▶ Given data
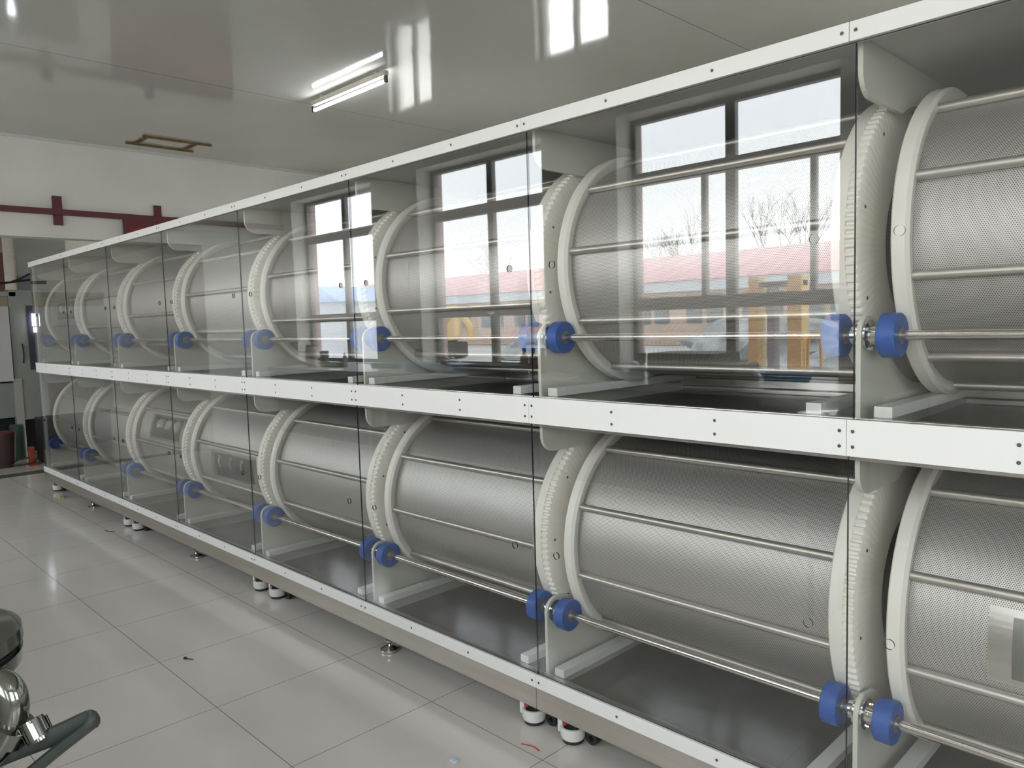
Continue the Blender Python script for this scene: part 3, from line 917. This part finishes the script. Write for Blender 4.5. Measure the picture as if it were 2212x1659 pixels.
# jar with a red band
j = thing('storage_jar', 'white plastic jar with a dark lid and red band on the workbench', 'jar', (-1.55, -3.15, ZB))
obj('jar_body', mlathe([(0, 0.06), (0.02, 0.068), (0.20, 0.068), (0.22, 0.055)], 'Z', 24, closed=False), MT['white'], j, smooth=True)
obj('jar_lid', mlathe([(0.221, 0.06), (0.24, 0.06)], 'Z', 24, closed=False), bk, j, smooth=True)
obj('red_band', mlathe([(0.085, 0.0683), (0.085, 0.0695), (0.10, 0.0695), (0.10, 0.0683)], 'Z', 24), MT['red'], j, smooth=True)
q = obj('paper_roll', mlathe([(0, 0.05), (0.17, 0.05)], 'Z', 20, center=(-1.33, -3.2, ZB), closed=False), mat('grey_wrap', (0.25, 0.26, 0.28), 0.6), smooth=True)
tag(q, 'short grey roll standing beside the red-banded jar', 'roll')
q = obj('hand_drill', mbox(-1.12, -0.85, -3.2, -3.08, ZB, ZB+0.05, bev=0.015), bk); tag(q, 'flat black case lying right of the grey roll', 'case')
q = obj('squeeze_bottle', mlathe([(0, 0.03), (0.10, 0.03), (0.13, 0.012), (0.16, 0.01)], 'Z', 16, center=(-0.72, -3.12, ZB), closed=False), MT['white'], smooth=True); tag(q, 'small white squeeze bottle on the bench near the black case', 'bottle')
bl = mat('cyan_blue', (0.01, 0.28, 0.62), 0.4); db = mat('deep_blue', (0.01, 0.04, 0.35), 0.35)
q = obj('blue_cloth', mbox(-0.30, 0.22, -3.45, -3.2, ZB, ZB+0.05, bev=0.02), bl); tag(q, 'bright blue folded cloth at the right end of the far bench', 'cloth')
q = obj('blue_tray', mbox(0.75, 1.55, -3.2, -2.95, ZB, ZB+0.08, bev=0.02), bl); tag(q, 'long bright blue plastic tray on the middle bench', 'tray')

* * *

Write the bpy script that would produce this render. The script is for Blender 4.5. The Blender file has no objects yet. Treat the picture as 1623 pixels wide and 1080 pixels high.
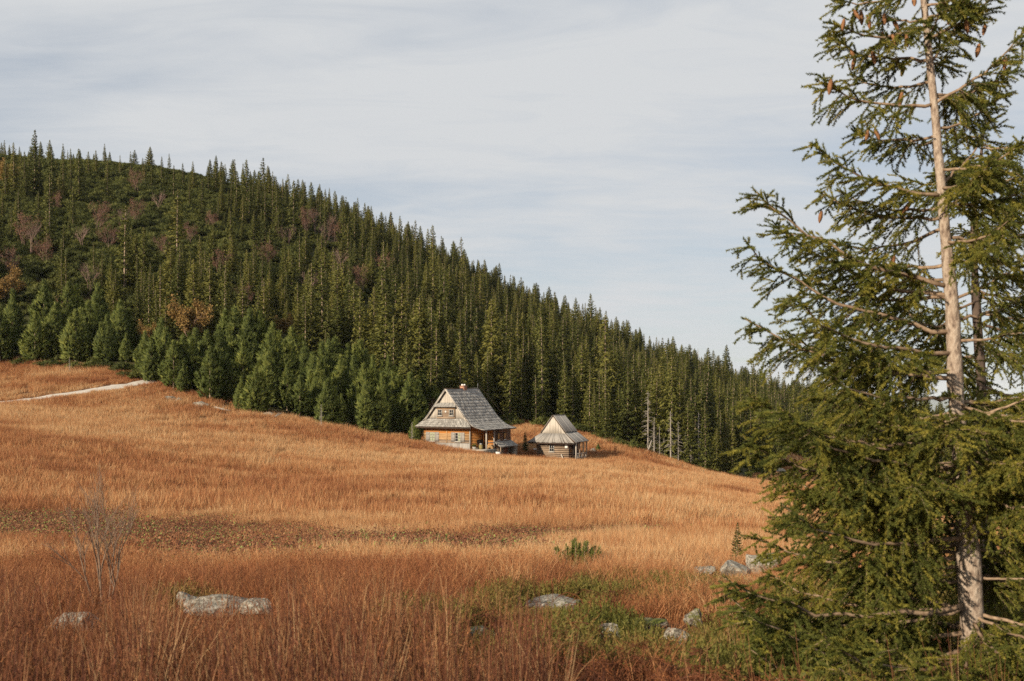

▶ Exercise requirements
Identify which lines contain the word "Blender" and copy each one.

▶ Exercise response
Continue the Blender Python script for this scene: part 3, from line 917. This part finishes the script. Write for Blender 4.5. Measure the picture as if it were 2212x1659 pixels.
Write the bpy script that would produce this render. The script is for Blender 4.5. The Blender file has no objects yet. Treat the picture as 1623 pixels wide and 1080 pixels high.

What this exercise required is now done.